Ma non era l'unica, erano in tanti a non riuscire a trattenere le lagrime
durante il funerale celebratosi a Domodossola mercoledì 21, nella chiesa
dei Santi Gervasio e Protasio, dimostrazione eloquente di quanto dolore e
commozione suscitasse in ognuno la sua dipartita, me non escluso, con
smentita clamorosa del motto banzese "chenat' schum d' pgnat",
che vorrebbe significare che un cognato vale quanto la schiuma che si
forma nella pignata cuocendo i legumi. Mio
cognato, consapevole di meritare tutto quel pianto, giacché mi aveva
visto fare discorsi funebri ai funerali di mio padre e mio suocero, non
poche volte mi ha ammonito di evitare di farlo anche per lui,
evidentemente perché non voleva si acuisse e prolungasse ulteriormente la
tristezza e la commozione per la sua dipartita Ed
io, che invece l'avrei fatto volentieri anche per lui, mi ero rassegnato
ad astenermi per rispetto della sua volontà. Ma
ne sono stato richiesto poi da Michele, suo figlio, il quale mi ha detto
che il padre avrebbe sicuramente perdonato la mia trasgressione; ne ho
letta poi l'esortazione anche nel volto della nipote Monica, forse il più
emblematico di quanta tristezza e dolore si potesse provare per essere
lasciati da un nonno come Nicolino: e chi lo dimenticherà mai quel volto! Così,
riuscendo con estrema fatica a liberare la gola dalla morsa della
tenaglia, ho esaudito il loro desiderio e mi sono preso l'onore di
rivolgere l'ultimo saluto a mio cognato. La
generosità ed altruismo di Nicolino erano davvero smisurate, le ha
dispensate a piene mani da vivo, voleva farlo persino dopo la sua morte!

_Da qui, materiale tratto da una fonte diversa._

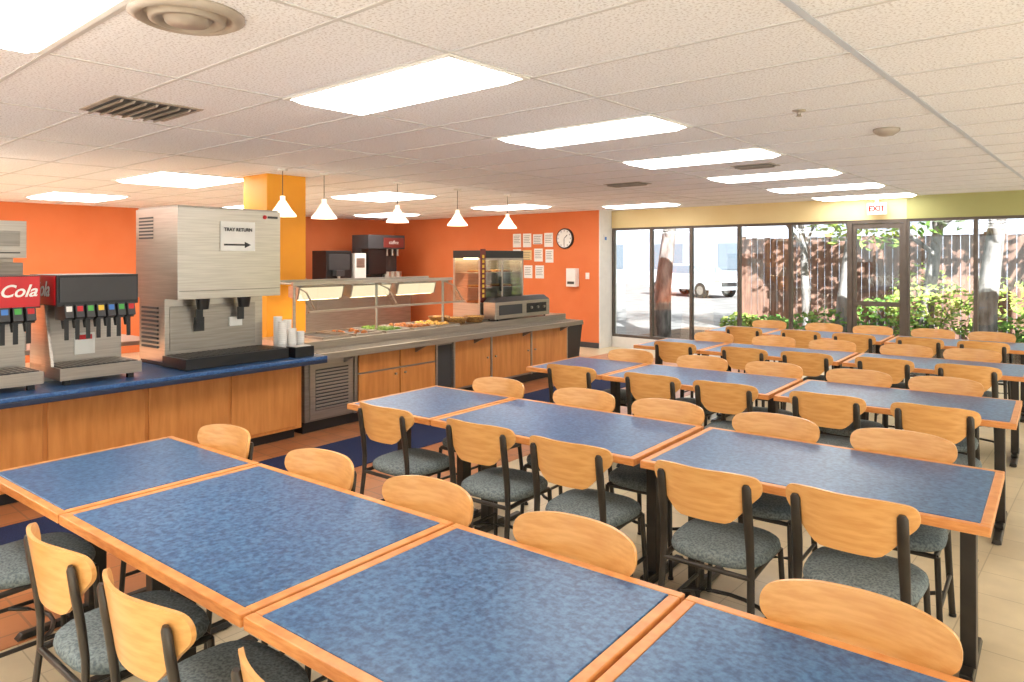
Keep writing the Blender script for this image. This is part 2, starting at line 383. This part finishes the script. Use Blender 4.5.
# ------------------------------------------------------------------ tables
def table_mesh(w,d=0.84):
    b=B(); h=0.75
    hw,hd=w/2,d/2; m=.034
    b.box(-hw,hw,-hd,-hd+m,h-.036,h,'wood'); b.box(-hw,hw,hd-m,hd,h-.036,h,'wood')
    b.box(-hw,-hw+m,-hd+m,hd-m,h-.036,h,'wood'); b.box(hw-m,hw,-hd+m,hd-m,h-.036,h,'wood')
    b.box(-hw+m,hw-m,-hd+m,hd-m,h-.034,h+.0008,'lam')
    for sx in (-1,1):
        x=sx*(hw-.10)
        b.box(x-.028,x+.028,-.04,.04,.05,h-.04,'frame')
        b.hexa([(x-.026,-.33,0.006),(x+.026,-.33,0.006),(x+.026,.33,0.006),(x-.026,.33,0.006),(x-.02,-.31,.03),(x+.02,-.31,.03),(x+.02,.31,.03),(x-.02,.31,.03)],'frame')
        b.box(x-.024,x+.024,-.12,.12,.03,.055,'frame')
        b.box(x-.02,x+.02,-.28,.28,h-.055,h-.036,'frame')
        b.cyl((x,-.30,0),.018,.008,'black',n=10); b.cyl((x,.30,0),.018,.008,'black',n=10)
    return b.mesh('dining_table')[0]
tm={}
def table(p0,p1,q0,q1=None):
    w=round(p1-p0-.012,3)
    if w not in tm: tm[w]=table_mesh(w)
    qc=q0+.42; x,y=W((p0+p1)/2,qc); inst(tm[w],'dining_table',x,y,0,TH,bevel=.004)
R1=1.05
for a,c in ((-3.76,-2.93),(-2.93,-1.715),(-1.715,-.83),(-.83,.50)): table(a,c,R1)
for p in (-3.35,-2.45,-1.90,-1.23): chair(p,R1+.05,1)
for p in (-3.29,-2.53,-1.88,-1.23,-.40): chair(p,R1+.84-.185,-1,0.01)
rows=[3.0,4.97,6.94,8.91]
for r in rows:
    for a,c in ((-3.68,-2.92),(-2.92,-1.58),(-1.56,-.18)): table(a,c,r)
    for p in (-3.10,-2.40,-1.82,-1.17,-.59):
        j=random.uniform(-.02,.02)
        chair(p+j,r+.035+random.uniform(-.02,.02),1)
        chair(p-j-.02,r+.84-.18+random.uniform(0,.015),-1,0.015)

# ------------------------------------------------------------------ beverage counter
b=B()
b.box(-6.3,-5.3,-1.6,4.11,.74,.775,'navyedge'); b.box(-6.3,-5.30,-1.6,4.11,.775,.806,'lam2')
b.box(-6.25,-5.65,-1.6,4.08,.10,.74,'cabwood'); b.box(-6.2,-5.72,-1.55,4.05,.005,.10,'black')
for i in range(8):
    q0=4.04-(i+1)*.70; 
    b.box(-5.65,-5.632,q0+.015,q0+.685,.13,.71,'cabwood')
b.obj('beverage_counter',rot=True,bevel=.006)

# ------------------------------------------------------------------ serving counter
b=B()
Q0,Q1=4.13,8.76
b.box(-5.75,-5.45,Q0,Q1,.765,.80,'steel'); b.box(-5.47,-5.45,Q0,Q1,.74,.765,'steel')
for k in range(4): b.box(-5.72+k*.065,-5.705+k*.065,Q0+.02,Q1-.02,.80,.806,'steel2')
b.box(-6.5,-5.75,Q0,Q1,.72,.88,'steel')
b.box(-6.45,-5.70,Q0+.02,Q1-.02,.12,.72,'steel2')
b.box(-6.4,-5.76,Q0+.04,Q1-.04,.005,.12,'black')
F=-5.70
b.box(F,F+.02,4.20,4.72,.14,.70,'steel'); b.box(F+.02,F+.022,4.26,4.66,.22,.62,'dgrey')
for i in range(12): b.box(F+.02,F+.03,4.26,4.66,.225+i*.033,.243+i*.033,'steel')
for a,c in ((4.80,5.36),(5.38,5.92)): b.box(F,F+.022,a,c,.17,.50,'cabwood'); b.box(F,F+.02,a,c,.52,.70,'cabwood')
b.box(F-.02,F+.004,5.96,6.22,.16,.68,'dgrey')
for a,c in ((6.26,6.92),(6.96,7.78),(7.82,8.68)): b.box(F,F+.022,a,c,.15,.70,'cabwood')
for q in (4.75,5.94,6.24,6.94,7.80): b.box(F,F+.03,q-.015,q+.015,.12,.72,'steel')
for q in (5.30,5.44,6.86,7.02,7.72,7.88): b.cyl((F+.022,q,.45),.012,.02,'steel',n=10,axis='x')
for q in (4.6,5.6,6.6,7.6,8.5): b.hexa([(-5.70,q,.64),(-5.50,q,.74),(-5.50,q+.03,.74),(-5.70,q+.03,.64),(-5.70,q,.70),(-5.50,q,.765),(-5.50,q+.03,.765),(-5.70,q+.03,.70)],'steel2')
b.obj('serving_counter',rot=True,bevel=.004)
foods=['food3','food1','food2','food1','food3']
for i in range(5):
    q0=4.45+i*.42; b=B(); z=.88
    for (x0,x1,y0,y1) in ((-6.40,-6.37,q0,q0+.36),(-5.84,-5.81,q0,q0+.36),(-6.37,-5.84,q0,q0+.03),(-6.37,-5.84,q0+.33,q0+.36)): b.box(x0,x1,y0,y1,z,z+.022,'steel')
    b.box(-6.37,-5.84,q0+.03,q0+.33,z,z+.006,'dgrey')
    for k in range((0,10,60,40,26)[i]):
        x=random.uniform(-6.33,-5.88); y=random.uniform(q0+.06,q0+.30); r=random.uniform(.022,.04)
        b.lathe([(r,.0),(r*.9,r*.5),(r*.5,r*.9),(0,r*1.05)],(x,y,z+.006),foods[i],n=7)
    b.obj('food_pan',rot=True)
b=B()
for q in (4.28,5.36,6.44):
    b.cyl((-6.05,q,.88),.016,.56,'steel',n=10)
    b.tube([(-6.05,q,1.42),(-5.85,q,1.36),(-5.72,q,1.20)],.009,'steel')
    b.tube([(-6.38,q,1.44),(-6.05,q,1.44),(-5.96,q,1.41)],.010,'steel')
b.box(-6.38,-5.98,4.22,6.50,1.448,1.456,'sneeze')
b.hexa([(-5.74,4.24,1.18),(-5.74,6.48,1.18),(-5.73,6.48,1.18),(-5.73,4.24,1.18),(-5.97,4.24,1.43),(-5.97,6.48,1.43),(-5.96,6.48,1.43),(-5.96,4.24,1.43)],'sneeze')
b.box(-6.40,-6.37,4.2,6.52,1.43,1.47,'steel'); b.box(-5.99,-5.955,4.2,6.52,1.425,1.46,'steel'); b.box(-5.75,-5.72,4.22,6.50,1.165,1.185,'steel')
for a,c in ((4.36,4.94),(5.04,5.62),(5.72,6.36)):
    b.hexa([(-6.26,a,1.30),(-6.12,a,1.27),(-6.12,c,1.27),(-6.26,c,1.30),(-6.26,a,1.41),(-6.08,a,1.41),(-6.08,c,1.41),(-6.26,c,1.41)],'steel')
    b.hexa([(-6.118,a+.02,1.275),(-6.112,a+.02,1.275),(-6.112,c-.02,1.275),(-6.118,c-.02,1.275),(-6.083,a+.02,1.395),(-6.077,a+.02,1.395),(-6.077,c-.02,1.395),(-6.083,c-.02,1.395)],'lens')
    b.hexa([(-6.24,a+.03,1.288),(-6.14,a+.03,1.266),(-6.14,c-.03,1.266),(-6.24,c-.03,1.288),(-6.24,a+.03,1.296),(-6.14,a+.03,1.275),(-6.14,c-.03,1.275),(-6.24,c-.03,1.296)],'warm')
    b.box(-6.2,-6.14,a+.1,a+.13,1.41,1.448,'steel'); b.box(-6.2,-6.14,c-.13,c-.1,1.41,1.448,'steel')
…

Peraltro esse non le dispiegava solo nello stretto ambito famigliare,
anche nei confronti di estranei. Un episodio vale a dimostrarlo bene. Di
ritorno dal comune di Bognanco, quasi ogni volta vedevo Nicolino
nell'orto ai piedi del Calvario, soffermandomi qualche minuto a salutarlo.

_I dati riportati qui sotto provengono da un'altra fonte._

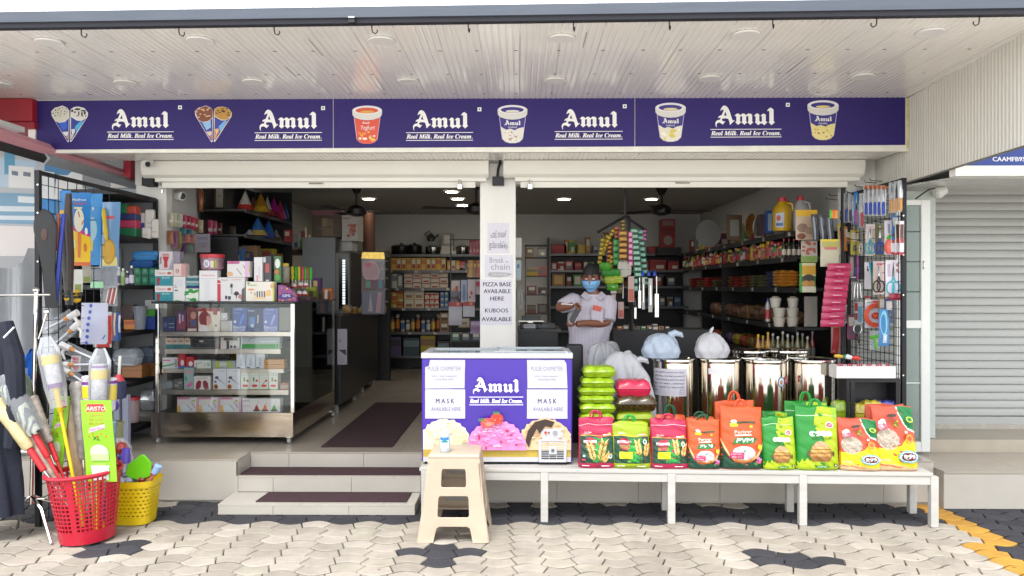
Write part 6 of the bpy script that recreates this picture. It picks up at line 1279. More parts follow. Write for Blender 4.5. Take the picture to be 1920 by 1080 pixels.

Due anni fa stava per raccogliere le numerose zucche. Mi sono offerto di
aiutarlo. Nel mentre, si avvicina una persona che chiede di poterne avere
una. Per scoraggiarlo e farlo andare via gli faccio presente che mio
cognato le vendeva a due euro al chilo. Va bene, egli risponde. Glielo
riferisco allora a Nicolino, un po' più lontano. Ed egli si avvicina,
dice a costui di scegliere la zucca che preferisce. Egli prende una delle più
belle, quindi estrae il portafogli per pagare il dovuto. Mio cognato gli dà
una pacca sulla spalla, dicendogli che poteva andare tranquillo. Con mio
disappunto, perché mi aveva contraddetto e perché aveva rinunciato a più
di trenta euro. E' sempre lui, non è cambiato neppure ad ottantasei anni,
ho commentato silenziosamente dentro me. Ma
non era solo la bontà a straboccare dal suo animo, che poteva essere
colta trovando casa sua sempre aperta, con la tavola imbandita, ad essa
era mescolata l'allegria, con la quale trasformava sempre in un giorno di
festa qualunque giorno feriale in cui lo incontravi. Quanti
bei ricordi conservo di quando ritornava dalla Francia per Natale: egli la
riempiva veramente di gioia con i giochi che inventava. La
felicità durava fino a che non ci si addormentasse. Talvolta mi è
capitato andare a letto con lui vicino (eravamo in tanti in famiglia ed i
letti erano pochi), allora scherzava dandomi i "muzzc d'
ciucc'", ed io non sapevo se ridere per non piangere, oppure piangere
dal ridere. L'allegria
era la caratteristica che più contraddistingueva mio cognato, che lo
faceva apprezzare ed amare. E grazie ad essa il Cielo l'ha sempre aiutato
per davvero. Ora
la sua allegria l'ha portata in dote al Cielo e chissà che festa gli
staranno facendo lassù! La
notte precedente il suo funerale - non era mai accaduto prima - ho sognato
mio padre e mia madre. Li ho visti col volto trepidanti di gioia perché,
avevano detto entrambi, andavano incontro a Nicolino, sapendo che era
arrivato! Che grande speranza accende quel sogno, che possa davvero
accadere di poterci incontrare ancora e stare insieme! Per
la bontà, la rettitudine, l'operosità, l'amore dispiegati nella vita
sulla Terra nei confronti della famiglia e del prossimo intero, ti avranno
fatto guadagnare Nicolino un posto d'onore là dove sei andato ora, non
importa che denominazione abbia. Sono
certo che anche da lì metterai in opera la tua generosità nei nostri
confronti e, per poterti incontrare ancora e stare insieme, spenderai
delle buone parole, in modo che quando sarà giunto il nostro momento, la
porta che tu hai trovato spalancata, a noi rimanga socchiusa almeno quanto
basti per poterci far entrare. E
tu, ne sono sicuro, starai dietro nascosto quella porta, pronto a farci
chissà quali scherzi che nel frattempo avrai inventato!